Dan dalam pemilu saat ini, Musk secara terbuka mendukung Donald Trump, yang mengejutkan banyak orang Amerika yang berpikiran liberal dan menganggap Musk sebagai idola mereka.
Pandangan Musk sangat dipengaruhi oleh tragedi keluarga
Pada tahun 2004, Musk dan istri pertamanya Janet Wilson melahirkan anak kembar, Griffin dan Xavier. Ini adalah anak tertua sang miliarder (anak sulungnya Nevada, lahir dua tahun sebelumnya, meninggal karena sindrom kematian bayi mendadak pada usia 10 minggu).
Xavier tumbuh sebagai anak yang normal hingga peristiwa mengejutkan bagi Musk datang pada tahun 2022. Pertama, anak laki-lakinya tersebut mengumumkan bahwa mulai sekarang dia adalah seorang perempuan dan namanya adalah Vivian Jenna. Kedua, dia menyatakan bahwa ayahnya adalah seorang kapitalis yang menghasilkan uang dari orang miskin, dan oleh karena itu “dia”, Vivian Genna, tidak ingin berhubungan dengan Musk.
“Saya kehilangan anak saya. Putra saya Xavier sudah meninggal,” kata Musk.
Media Amerika menulis bahwa putra Musk menjadi korban propaganda LGBT di sekolah-sekolah Amerika. Di negara bagian California, tempat Xavier tinggal dan belajar, anak-anak sejak kecil diajari bahwa mereka bisa dilahirkan dalam tubuh laki-laki atau perempuan, dan mereka bebas memilih ingin menjadi siapa.
Beberapa hari yang lalu, Gubernur California Gavin Newsom menandatangani undang-undang yang menyatakan bahwa sekolah tidak boleh memberi tahu orang tua jika anak-anak mereka tertarik untuk mengubah gender mereka. Mereka beralasan bahwa hal ini dilakukan untuk “melindungi anak-anak.”
Musk, yang mengalami sendiri hal ini kemudian mengumumkan bahwa dia akan memindahkan kantor pusat perusahaannya dari California ke Texas yang konservatif untuk menyelamatkan anak-anak karyawannya.

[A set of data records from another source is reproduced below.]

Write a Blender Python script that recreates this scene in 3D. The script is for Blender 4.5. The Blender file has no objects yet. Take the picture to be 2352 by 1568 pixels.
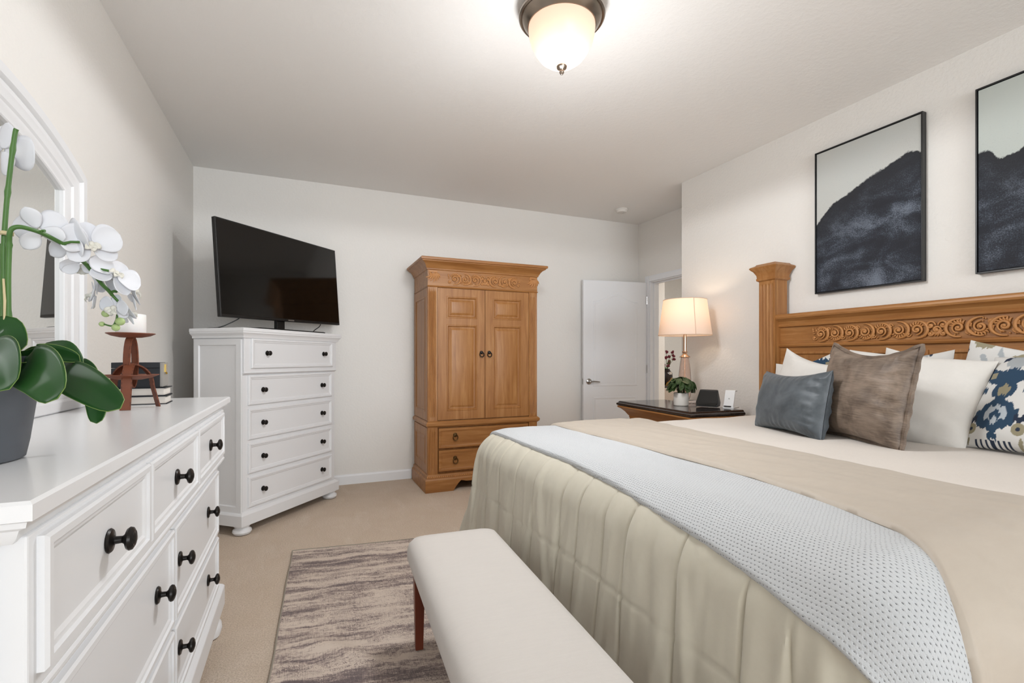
import bpy, bmesh, math, random
import numpy as np
from mathutils import Vector, Matrix, noise

random.seed(7)
S = bpy.context.scene
COL = S.collection
PI = math.pi

# ------------------------------------------------------------------ camera
FPX, CXP, CYP, CAMH, YAW = 1124.0, 1176.0, 823.2, 1.15, math.radians(23.22)
cam = bpy.data.cameras.new('camera')
cam.sensor_width = 36.0
cam.lens = FPX / 2352 * 36
cam.shift_y = (CYP - 784) / 2352
cam.clip_start = 0.02
cam_o = bpy.data.objects.new('camera', cam)
cam_o.location = (0, 0, CAMH)
cam_o.rotation_euler = (PI / 2, 0, -YAW)
COL.objects.link(cam_o)
S.camera = cam_o

FW = Vector((math.sin(YAW), math.cos(YAW), 0))
RT = Vector((math.cos(YAW), -math.sin(YAW), 0))
UP = Vector((0, 0, 1))


def at(u, v, d):
    """point seen at photo pixel (u, v), d metres along the view axis"""
    return Vector((0, 0, CAMH)) + d * (FW + (u - CXP) / FPX * RT + (CYP - v) / FPX * UP)


# ------------------------------------------------------------------ light
S.view_settings.view_transform = 'Standard'
S.view_settings.look = 'None'
S.view_settings.gamma = 1.0
S.view_settings.use_curve_mapping = False
S.view_settings.exposure = EXPOSURE = 0.5

world = bpy.data.worlds.new('sky')
S.world = world
world.use_nodes = True
wn = world.node_tree
wn.nodes['Background'].inputs['Color'].default_value = (0.80, 0.90, 1.0, 1)
wn.nodes['Background'].inputs['Strength'].default_value = 1.6


def area_light(name, loc, rot, sx, sy, power, color=(1, 1, 1)):
    l = bpy.data.lights.new(name, 'AREA')
    l.shape = 'RECTANGLE'
    l.size, l.size_y = sx, sy
    l.energy = power
    l.color = color
    o = bpy.data.objects.new(name, l)
    o.location = loc
    o.rotation_euler = rot
    COL.objects.link(o)
    return o


# daylight entering the two windows of the wall behind the camera: skylight coming in level, and light
# thrown up from the bright ground outside
YF = -5.6       # inner face of the window wall
SKY = (0.86, 0.93, 1.0)
area_light('window_skylight', (0.55, YF + .03, 1.45), (PI / 2, 0, 0), 2.3, 1.6, 88, SKY)
area_light('window_skylight_bed', (2.45, YF + .03, 1.45), (PI / 2, 0, 0), 1.1, 1.6, 42, SKY)
area_light('hall_fill_light', (5.7, 4.6, 2.6), (0, 0, 0), 0.4, 0.4, 26, (1.0, 0.95, 0.9))  # unseen light added to brighten the hall, no fixture modelled
# unseen fill added in the air under the ceiling lamp: downward spot, bare point
FILLC = (.955, .975, 1.0)
fill_l = bpy.data.lights.new('fill_spot_under_lamp', 'SPOT')
fill_l.energy, fill_l.color, fill_l.shadow_soft_size = 44, FILLC, .14
fill_l.spot_size, fill_l.spot_blend = PI, .02
fill_o = bpy.data.objects.new('fill_spot_under_lamp', fill_l)
fill_o.location = (1.068, 1.925, 2.40)
COL.objects.link(fill_o)
fill_l = bpy.data.lights.new('fill_point_under_lamp', 'POINT')  # bare point in mid-air, added to brighten the ceiling
fill_l.energy, fill_l.color, fill_l.shadow_soft_size = 15, FILLC, .15
fill_o = bpy.data.objects.new('fill_point_under_lamp', fill_l)
fill_o.location = (1.068, 1.925, 1.98)
COL.objects.link(fill_o)

# ------------------------------------------------------------------ object helpers


def link(o):
    COL.objects.link(o)
    return o


def thing(name, label, cat, loc=(0, 0, 0), rot=0.0, group=None):
    o = bpy.data.objects.new(name, None)
    o.empty_display_size = 0.1
    o.location = loc
    o.rotation_euler = (0, 0, rot)
    return tag(link(o), label, cat, group)


def tag(o, label, cat, group=None):
    o['label'] = label
    o['category'] = cat
    if group:
        o['group'] = group
    return o


def structure(o, label=None, cat=None):
    o['kind'] = 'structure'
    if label:
        o['label'] = label
    if cat:
        o['category'] = cat
    return o


class M:
    """collects vertices and faces; T is applied to everything added"""

    def __init__(s, T=None):
        s.v, s.f, s.uv, s.col = [], [], [], []
        s.T = T or Matrix.Identity(4)

    def add(s, verts, faces):
        b = len(s.v)
        s.v += [tuple(s.T @ Vector(p)) for p in verts]
        s.f += [tuple(b + i for i in f) for f in faces]
        return s

    def box(s, x0, x1, y0, y1, z0, z1):
        return s.add([(x0, y0, z0), (x1, y0, z0), (x1, y1, z0), (x0, y1, z0), (x0, y0, z1), (x1, y0, z1), (x1, y1, z1), (x0, y1, z1)],
                     [(0, 3, 2, 1), (4, 5, 6, 7), (0, 1, 5, 4), (1, 2, 6, 5), (2, 3, 7, 6), (3, 0, 4, 7)])

    def loft(s, loops, cap0=True, cap1=True, close=True):
        n = len(loops[0])
        vs = [p for l in loops for p in l]
        fs = []
        for a in range(len(loops) - 1):
            for i in range(n if close else n - 1):
                j = (i + 1) % n
                fs.append((a * n + i, a * n + j, (a + 1) * n + j, (a + 1) * n + i))
        if cap0:
            fs.append(tuple(range(n - 1, -1, -1)))
        if cap1:
            fs.append(tuple((len(loops) - 1) * n + i for i in range(n)))
        return s.add(vs, fs)

    def rects(s, rs):
        """stack of rectangles (x0,x1,y0,y1,z) - mouldings, plinths, slabs"""
        return s.loft([[(a, c, z), (b, c, z), (b, d, z), (a, d, z)] for a, b, c, d, z in rs])

    def lathe(s, prof, c=(0, 0, 0), n=32, axis='z', cap0=True, cap1=True):
        loops = []
        for r, h in prof:
            l = []
            for i in range(n):
                a = 2 * PI * i / n
                x, y = r * math.cos(a), r * math.sin(a)
                if axis == 'z':
                    p = (c[0] + x, c[1] + y, c[2] + h)
                elif axis == 'y':      # h grows towards -y (front of furniture)
                    p = (c[0] + x, c[1] - h, c[2] + y)
                else:
                    p = (c[0] + h, c[1] + x, c[2] + y)
                l.append(p)
            loops.append(l)
        return s.loft(loops, cap0, cap1)

    def tube(s, pts, r, n=8, caps=True):
        pts = [Vector(p) for p in pts]
        rs = r if isinstance(r, (list, tuple)) else [r] * len(pts)
        loops = []
        prev = None
        for i, p in enumerate(pts):
            t = (pts[min(i + 1, len(pts) - 1)] - pts[max(i - 1, 0)]).normalized()
            if prev is None:
                a = Vector((0, 0, 1)) if abs(t.z) < 0.9 else Vector((1, 0, 0))
                nrm = (a - t * a.dot(t)).normalized()
            else:
                nrm = (prev - t * prev.dot(t)).normalized()
            prev = nrm
            bn = t.cross(nrm)
            loops.append([p + rs[i] * (math.cos(2 * PI * k / n) * nrm + math.sin(2 * PI * k / n) * bn) for k in range(n)])
        return s.loft(loops, caps, caps)

    def ribbon(s, pts, wvec, w, th, closed=False):
        """flat strap of width w (along wvec) and thickness th swept along pts"""
        pts = [Vector(p) for p in pts]
        n = len(pts)
        loops = []
        for i, p in enumerate(pts):
            a = pts[(i - 1) % n] if (closed or i > 0) else p
            b = pts[(i + 1) % n] if (closed or i < n - 1) else p
            t = (b - a).normalized()
            W = Vector(wvec[i] if isinstance(wvec, list) else wvec).normalized()
            N = t.cross(W).normalized()
            loops.append([p - W * w / 2 - N * th / 2, p + W * w / 2 - N * th / 2, p + W * w / 2 + N * th / 2, p - W * w / 2 + N * th / 2])
        if closed:
            loops.append(loops[0])
            return s.loft(loops, False, False)
        return s.loft(loops)

    def ringpanel(s, x0, x1, z0, z1, steps):
        """nested rectangular rings on a front facing -y: steps = [(inset, y)...]; first step inset 0, capped at the last"""
        loops = [[(x0 + i, y, z0 + i), (x1 - i, y, z0 + i), (x1 - i, y, z1 - i), (x0 + i, y, z1 - i)] for i, y in steps]
        return s.loft(loops, False, True)

    def ball(s, c, r, nu=14, nv=10):
        rx, ry, rz = (r, r, r) if not isinstance(r, (tuple, list)) else r
        loops = []
        for j in range(nv + 1):
            th = PI * (0.02 + 0.96 * j / nv)
            loops.append([(c[0] + rx * math.sin(th) * math.cos(2 * PI * i / nu), c[1] + ry * math.sin(th) * math.sin(2 * PI * i / nu), c[2] - rz * math.cos(th)) for i in range(nu)])
        return s.loft(loops)

    def grid(s, P, uv=None, col=None, wrap=False):
        """P: rows of points"""
        nr, nc = len(P), len(P[0])
        b = len(s.v)
        s.v += [tuple(s.T @ Vector(p)) for row in P for p in row]
        for i in range(nr - 1):
            for j in range(nc if wrap else nc - 1):
                k = (j + 1) % nc
                s.f.append((b + i * nc + j, b + i * nc + k, b + (i + 1) * nc + k, b + (i + 1) * nc + j))
        if uv:
            s.uv += [(b + i, u) for i, u in enumerate(u for row in uv for u in row)]
        if col:
            s.col += [(b + i, u) for i, u in enumerate(u for row in col for u in row)]
        return s

    def build(s, name, mat, parent=None, smooth=35, bevel=0, solid=0, subsurf=0, flip=False, segs=2):
        me = bpy.data.meshes.new(name)
        me.from_pydata(s.v, [], s.f)
        bm = bmesh.new()
        bm.from_mesh(me)
        if not solid and not flip:
            bmesh.ops.recalc_face_normals(bm, faces=bm.faces)
        if flip:
            bmesh.ops.reverse_faces(bm, faces=bm.faces)
        bm.to_mesh(me)
        bm.free()
        if s.uv:
            l = me.uv_layers.new(name='UVMap')
            arr = np.zeros((len(s.v), 2), np.float32)
            for i, u in s.uv:
                arr[i] = u
            idx = np.empty(len(me.loops), np.int32)
            me.loops.foreach_get('vertex_index', idx)
            l.data.foreach_set('uv', arr[idx].ravel())
        if s.col:
            at_ = me.color_attributes.new('pattern', 'FLOAT_COLOR', 'POINT')
            arr = np.ones((len(s.v), 4), np.float32)
            for i, u in s.col:
                arr[i, :3] = u
            at_.data.foreach_set('color', arr.ravel())
        me.materials.append(mat)
        if smooth:
            me.polygons.foreach_set('use_smooth', [True] * len(me.polygons))
            me.set_sharp_from_angle(angle=math.radians(smooth))
        me.update()
        o = link(bpy.data.objects.new(name, me))
        if parent:
            o.parent = parent
        if bevel:
            m = o.modifiers.new('bevel', 'BEVEL')
            m.width, m.segments, m.limit_method, m.angle_limit = bevel, segs, 'ANGLE', math.radians(40)
        if solid:
            m = o.modifiers.new('solid', 'SOLIDIFY')
            m.thickness, m.offset = solid, 0
        if subsurf:
            m = o.modifiers.new('sub', 'SUBSURF')
            m.levels = m.render_levels = subsurf
        return o


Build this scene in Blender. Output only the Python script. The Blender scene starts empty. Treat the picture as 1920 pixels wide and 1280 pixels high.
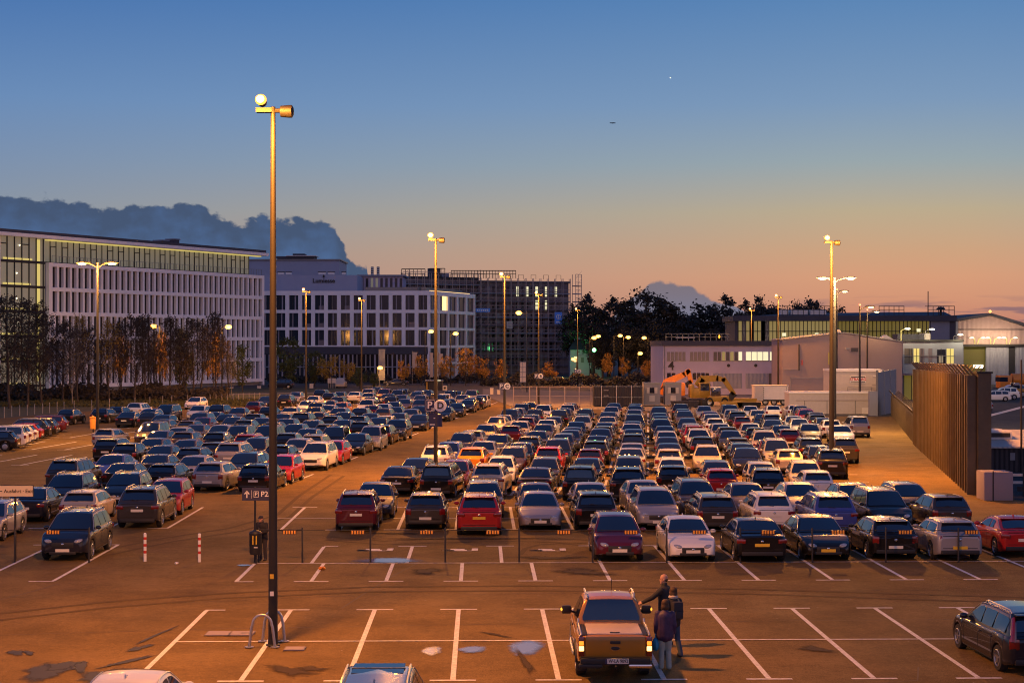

Kolaborasi antara Musk dan Trump sudah lama
Pada tahun 2016, setelah Trump memenangkan pemilihan presiden, Musk bergabung dengan Dewan Strategi dan Kebijakan Presiden, sebuah dewan yang terdiri dari 16 pengusaha terkemuka AS yang bertugas memberi nasihat kepada Gedung Putih mengenai masalah ekonomi, penciptaan lapangan kerja, dan peningkatan produktivitas.
Namun, pada tahun berikutnya dia meninggalkan dewan karena perbedaan pendapat dengan Trump. Musk mengatakan bahwa dia tidak setuju jika Amerika Serikat menarik diri dari perjanjian iklim Paris. Dalam sebuah percakapan, miliarder itu kemudian menggambarkan Presiden Amerika Serikat ke-45 itu sebagai orang yang berpikiran sempit dan nyaris tidak memahami apa yang terjadi di sekitarnya.
Namun, setelah tragedi dalam keluarganya, Musk secara radikal mengubah pandangannya dan mulai melawan agenda “liberal” di Amerika Serikat. Pertarungan ini dengan cepat menjadikannya musuh Gedung Putih. Mereka bahkan mengancam akan membuka penyelidikan terhadap miliarder tersebut karena mengancam keamanan nasional.
Kini miliarder tersebut secara rutin mengkritik Partai Demokrat melalui platformnya (X) dan mendukung Trump dalam pemilu. Menurut The Wall Street Journal, miliarder itu menyumbangkan $45 juta untuk kampanye Trump.